| Komisyon Adı | : | DIŞİŞLERİ KOMİSYONU |
| Konu | : | Türkiye Cumhuriyeti Hükûmeti ile Sırbistan Cumhuriyeti Hükûmeti Arasında Askerî Çerçeve Anlaşmasının Onaylanmasının Uygun Bulunduğuna Dair Kanun Teklifi (2/2663) |
| Dönemi | : | 27 |
| Yasama Yılı | : | 5 |
| Tarih | : | 30 .11.2021 |
ASUMAN ERDOĞAN (Ankara) - Başkanım, ben de birkaç şey söyleme gereği duydum biraz dayanamayarak.
Şimdi, Gülüstan Hanım'ın bize sunduğu tablo tozpembe bir tablo. Ben de çocuklarım için öyle bir dünyada yaşamak isterdim ama öyle bir dünyada yaşamıyoruz. Savaşın artık böyle, her yerde ayyuka çıktığı, "Ta burnumuzun ucuna kadar girmiş, ne işi var diyeceğimiz, bir sürü ülkede, her yerde cirit attığı bir dünyada yaşıyoruz; katliamların, yani Afrika'dan Asya'ya birçok şeyin, birçok operasyonların olduğu bir dünyada yaşıyoruz. Böyle bir dünyada, Türkiye'nin, coğrafyanın da gerektirdiği şekilde hazırlıklı olması lazım. Gerektiği şekilde her tür hazırlığı, tabii ki, diplomatik anlamda, barış anlamında her tür girişimi yapıp, aynı zamanda çocuklarımız da bunu yapmamız lazım. Bizim çocuklarımızın da ileride, bizden sonra, Türkiye olarak, böylesi bir dünyada her tür hazırlığıyla, güçlü bir şekilde, ülkelerine güvenerek yaşamaları ve bunu görmeleri lazım; bu anlamda yapılan her şey, millî, yerli yapılmaya çalışılan her şey çok çok kıymetli; bu anlamda, bunun kıymeti zaten anlaşılıyor, anlaşılacaktır; o anlamda, hiç kimsenin şeyi olmasın.
Bu Sırbistan'la ilgili meseleye gelecek olursak, bilmiyorum, Srebrenitsa katliamının olduğu bölgelere gittiniz mi, oradaki insanlarla ne kadar ilişkiniz var? Yani şahsen, elimden geldiğince ve belli vesilelerle görüşüyoruz ve gittim 2 defa. Oradaki insanların bize söylediği şey şuydu: "Eğer Türkiye, bu katliam olduğu zaman daha güçlü, şimdiki gibi güçlü bir Türkiye olsaydı biz bu katliamı yaşamazdık." diye kendileri dile getiriyor bunu çünkü Türkiye'nin varlığı, o gücü, ortaya koyduğu politikalar, görüşmeler... Yakın zamanda, biliyorsunuz, Sırbistan'da yine bir hareketlilik oldu, yine farklı farklı oluşumlar... Orada da ağırlığını koyup onun önüne geçen yine Türkiye oldu; bu anlamda, ülkemize güvenmemiz lazım.
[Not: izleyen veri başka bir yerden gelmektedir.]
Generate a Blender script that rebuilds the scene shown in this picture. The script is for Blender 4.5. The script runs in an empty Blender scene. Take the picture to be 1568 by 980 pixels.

O gücü... Mazlum coğrafyalarda, her yerde savaşın -Allah korusun- tekrardan yaşanmaması için her şeyi yapıyor. Kaldı ki aslında "Barış Gücü" diye giden ülkelerin neler yaptığını da biliyorsunuz, Hollanda askerlerinin göz yumduğu o katliamları biliyorsunuz. Bizim ülkemiz, öyle şeyleri aralamayacak, bir daha öyle şeylere izin vermeyecek şekilde hazırlanıyor, çocuklarımızı da böyle bir geleceğe hazırlıyor. Güçlü olacağız, her zaman barış kapıları açık olacak ama güçlü olacağız. Biz hiçbir zaman hiçbir şeyden geri kalmayacağız yani hazırlıklı olacağız, bunu söylemek istedim.